In his Academy Award winning portrayal of alcoholic country western singer/song writer Bad Blake in the movie Crazy Heart, actor Jeff Bridges confesses he was not a good father. Blake left his son when the boy was 4 years old, and never communicated with or saw him again.
Asked how he parented his son before he abandoned him, Blake (Bridges) replies, "Even when I was there, I wasn't there."

We saw Crazy Heart today, and I have been dwelling on this honest yet painful confession.

Have you ever felt someone you are with is actually missing? Have you experienced a person sharing the same physical space with you, though they are not present? Not connecting? Not getting it?

Living in the present is perhaps Buddha's most famous teaching. In his book, What the Buddha Taught, (Grove Press, NY, NY, ISBN 9-780802-130310) Walpola Rahula reviews humanity's need to learn this lesson:
"People do not generally live in their actions, in the present moment. They live in the past or the future. Though they seem to be doing something now, here, they live somewhere else in their thoughts, in their imaginary problems and worries, usually in the memories of the past or in desires and speculations about the future. Therefore they do not live in, nor do they enjoy, what they do at the moment. So they are unhappy and discontented with the present moment, with the work at hand, and naturally they cannot give themselves fully to what they appear to be doing. "

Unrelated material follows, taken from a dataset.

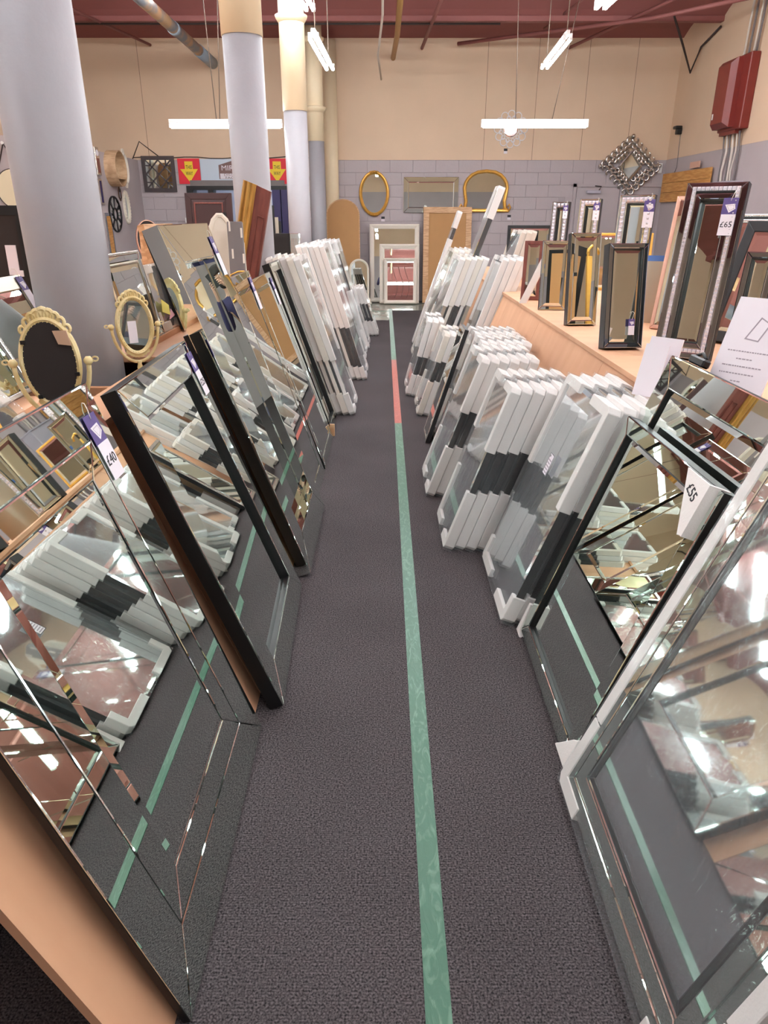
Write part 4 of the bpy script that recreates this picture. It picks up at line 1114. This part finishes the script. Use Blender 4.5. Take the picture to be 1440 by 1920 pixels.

Last week, my Mother related a beautiful vignette from her day, evidence she was absolutely positively living in the moment. Kay was outside, brushing out her dog Sur's undercoat. "I furminated Sur this A. M.. So much fur came off!" she wrote. "While I was sitting there on the front deck, a chickadee came and took some of the fur and flew off with it. I was so thrilled, just think Sur's fur is warming, or will be, some babies in the nest." (photo courtesy of Outside My Window bird blog.)

Interviewed about Crazy Heart before he won his Oscar, leading man Jeff Bridges was asked, "What do you want audiences to take away from the film?"

BRIDGES: "The words 'waking up' kind of comes to mind—that we can wake up from the bad dreams we put ourselves in."

Feeling alone is often the result of forgetting to live in the present. Is it time to wake up to this isolating practice, and manifest more joy in the present? Why not wake up and watch the chickadee make her nest? Now!